In response to:
Farewell to the Family? from the March 18, 1982 issue
To the Editors:
I read Andrew Hacker’s “Farewell to the Family?” with interest and with gratitude. Gratitude, because I was in the middle of preparing an article about the good daddy/bad mommy syndrome in American films and Mr. Hacker provided me with a surprising bit of information. “As it turns out, the number of solo fathers actually declined from 716,000 in 1970 to 609,000 in 1980.” As it really turns out, this statistic is surprising because it is inaccurate.
A few days after reading Mr. Hacker’s piece, which I clipped and filed since it contained such an apparent wealth of information, I ran across a syndicated article by Marc Leepson of the Washington-based Editorial Research Reports entitled “Divorce: the Rise of Joint Custody.” According to Mr. Leepson, “The US Census Bureau reports that there were 666,000 single fathers in 1981, up from 332,000 in 1971.” Puzzled, I called Mr. Leepson who had also seen Mr. Hacker’s article and was equally puzzled by your reviewer’s figure for 1970 (no problem with the 1980 figure), as his research placed the number of single fathers for that year at 345,000. His source was the same as that cited by Mr. Hacker: the US Census Bureau Current Population Reports (Series P-20), “Household and Family Characteristics.”
So I made another call, this one to the horse’s mouth. Steve Rawlings of the US Census Bureau confirmed that Mr. Leepson’s figure was correct for 1970, Mr. Hacker’s wrong….
Be that as it may, Mr. Hacker’s piece did include at least one piece of misinformation, which makes this reader, at least, uneasy about the many other figures cited therein. In one sense, the statistics on “solo fathers” remain small potatoes, since the percentage of single-parent homes headed by women is the same today as it was 10 years ago (roughly 89 percent). Still, some of those 666,000 single fathers, thinking they were part of a mini-trend, must have found Mr. Hacker’s figures curious, which brings me to the main point here: wasn’t anybody in the NYRB editorial room curious about Mr. Hacker’s figures?
I liked Mr. Hacker’s piece enormously. I’m sorry I can’t use it as a reference source.
Sharon Mayberry
Northampton, Massachusetts
Andrew Hacker replies:
Karen Lindsey must face up to the implications of her argument. Rather than families based on “blood and marriage,” she would have us weld friends into “chosen families.” In addition, we can choose children not our own for “major relationships,” at least if we find some with whom we get on well. Of course the problem with having children of your own is that there is very little choice: you are stuck with them no matter how they turn out. Not to mention the kids themselves, who might prefer another set of parents. On the other hand, were Lindsey to propose some clearing-house arrangement, parenthood could be compatible with her scheme.

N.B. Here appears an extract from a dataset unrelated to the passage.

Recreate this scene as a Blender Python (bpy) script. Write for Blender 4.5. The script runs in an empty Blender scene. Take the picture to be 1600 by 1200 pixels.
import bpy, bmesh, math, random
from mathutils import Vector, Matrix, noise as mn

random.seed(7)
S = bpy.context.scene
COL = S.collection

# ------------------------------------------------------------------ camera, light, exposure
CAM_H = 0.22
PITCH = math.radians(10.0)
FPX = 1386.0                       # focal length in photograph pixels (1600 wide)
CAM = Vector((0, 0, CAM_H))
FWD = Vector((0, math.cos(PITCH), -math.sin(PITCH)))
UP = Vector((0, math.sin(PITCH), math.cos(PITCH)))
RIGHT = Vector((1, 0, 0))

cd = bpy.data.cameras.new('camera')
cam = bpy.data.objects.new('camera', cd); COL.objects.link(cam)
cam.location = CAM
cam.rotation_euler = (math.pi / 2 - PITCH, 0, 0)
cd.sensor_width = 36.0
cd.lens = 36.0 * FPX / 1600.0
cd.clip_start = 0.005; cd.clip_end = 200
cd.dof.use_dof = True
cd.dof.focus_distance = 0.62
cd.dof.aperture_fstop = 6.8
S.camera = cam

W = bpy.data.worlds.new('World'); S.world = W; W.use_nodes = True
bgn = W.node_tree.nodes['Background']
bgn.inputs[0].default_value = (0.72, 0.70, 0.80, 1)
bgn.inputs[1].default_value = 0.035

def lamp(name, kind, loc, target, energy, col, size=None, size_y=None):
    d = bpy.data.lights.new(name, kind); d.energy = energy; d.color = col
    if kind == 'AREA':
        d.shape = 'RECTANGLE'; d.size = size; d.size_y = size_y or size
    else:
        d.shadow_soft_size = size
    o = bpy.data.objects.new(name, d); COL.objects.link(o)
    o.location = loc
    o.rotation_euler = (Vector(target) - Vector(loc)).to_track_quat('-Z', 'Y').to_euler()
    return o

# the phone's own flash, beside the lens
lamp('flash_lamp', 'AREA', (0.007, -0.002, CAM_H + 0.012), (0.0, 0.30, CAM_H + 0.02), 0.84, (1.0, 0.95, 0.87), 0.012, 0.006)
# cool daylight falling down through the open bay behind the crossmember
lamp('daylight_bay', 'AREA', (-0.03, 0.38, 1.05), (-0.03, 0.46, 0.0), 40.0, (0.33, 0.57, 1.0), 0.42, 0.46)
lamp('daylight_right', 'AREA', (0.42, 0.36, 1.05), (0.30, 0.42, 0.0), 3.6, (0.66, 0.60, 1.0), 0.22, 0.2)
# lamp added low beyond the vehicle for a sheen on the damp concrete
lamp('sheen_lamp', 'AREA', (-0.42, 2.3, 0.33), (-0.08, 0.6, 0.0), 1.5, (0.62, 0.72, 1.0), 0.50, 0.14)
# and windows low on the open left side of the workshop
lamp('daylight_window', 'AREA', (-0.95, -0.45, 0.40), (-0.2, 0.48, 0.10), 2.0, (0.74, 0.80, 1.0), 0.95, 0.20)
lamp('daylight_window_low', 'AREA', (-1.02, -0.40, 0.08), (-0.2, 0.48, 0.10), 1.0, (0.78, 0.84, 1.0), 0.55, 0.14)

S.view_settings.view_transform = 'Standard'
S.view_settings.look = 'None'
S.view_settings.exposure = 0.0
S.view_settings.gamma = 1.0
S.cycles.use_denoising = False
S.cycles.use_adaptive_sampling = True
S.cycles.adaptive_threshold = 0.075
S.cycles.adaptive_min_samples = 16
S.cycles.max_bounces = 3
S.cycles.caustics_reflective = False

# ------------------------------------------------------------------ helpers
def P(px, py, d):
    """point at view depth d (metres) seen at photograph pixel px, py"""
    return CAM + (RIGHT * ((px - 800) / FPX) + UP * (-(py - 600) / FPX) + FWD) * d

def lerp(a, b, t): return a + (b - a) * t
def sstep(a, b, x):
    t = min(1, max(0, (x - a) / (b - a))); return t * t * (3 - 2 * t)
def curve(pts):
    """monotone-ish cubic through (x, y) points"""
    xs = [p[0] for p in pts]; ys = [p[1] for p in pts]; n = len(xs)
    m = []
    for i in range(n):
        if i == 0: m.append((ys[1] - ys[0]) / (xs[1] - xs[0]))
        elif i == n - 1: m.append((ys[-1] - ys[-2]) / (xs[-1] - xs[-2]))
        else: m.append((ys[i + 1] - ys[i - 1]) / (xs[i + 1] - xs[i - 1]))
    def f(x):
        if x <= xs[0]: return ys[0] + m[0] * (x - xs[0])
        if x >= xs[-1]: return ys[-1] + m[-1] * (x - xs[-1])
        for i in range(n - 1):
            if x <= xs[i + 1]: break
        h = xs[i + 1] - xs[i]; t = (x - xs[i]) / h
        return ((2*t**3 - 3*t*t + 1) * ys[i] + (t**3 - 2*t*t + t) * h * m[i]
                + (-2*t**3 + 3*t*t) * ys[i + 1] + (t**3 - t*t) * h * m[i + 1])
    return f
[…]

In the part of my review to which Vivian Cadden refers, I was talking about working wives: that is, earners in two-income families. And I pointed out how few of them held full-time jobs. People who work part time or for short-term periods cannot expect a generous rate of pay. I agree that women who make a full work commitment get less than they deserve. But that is because men take too much of the wage-and-salary pie. If working wives want more, they might consider suggesting that their husbands should get less.
Sharon Mayberry makes a serious charge. In my review I did indeed point out that the number of men raising children on their own had “actually declined from 716,000 in 1970 to 609,000 in 1980.” This is in fact the case and the Census is my source.
Mayberry wonders where I got the 1970 figure of 716,000. True, it was not in the Census report, Household and Family Characteristics (P-20, No. 366), which dealt with conditions in 1980. While that study provided some 1970 comparisons in its introductory section, none singled out solo fathers. My source, rather, was the 1970 Census volume, Family Composition (PC2-4A), where Tables 4 and 8 detail the number of households with “male heads” in which there were “related children under eighteen,” and the man was widowed, divorced, or single, or married but with his “wife absent.” The report lists 716,216 such households in 1970, which I rounded to 716,000.
I am surprised that Mr. Rawlings of the Census failed to confirm this statistic, as I am sure he has a copy of PC2-4A by his desk. However, I will admit to one liberty which I took because of space constraints. Of the 716,216 men raising youngsters, 141,921 were actually uncles or other persons related to the children; i.e., surrogate fathers. But these men are in the same situation as natural fathers, and I felt it would be improper to leave them out. Even if we do, that leaves 574,295 natural fathers raising children in 1970.
My statistics were triple-checked prior to publication, and all of them are accurate. I assure Sharon Mayberry that she can use them, as others have, with complete confidence.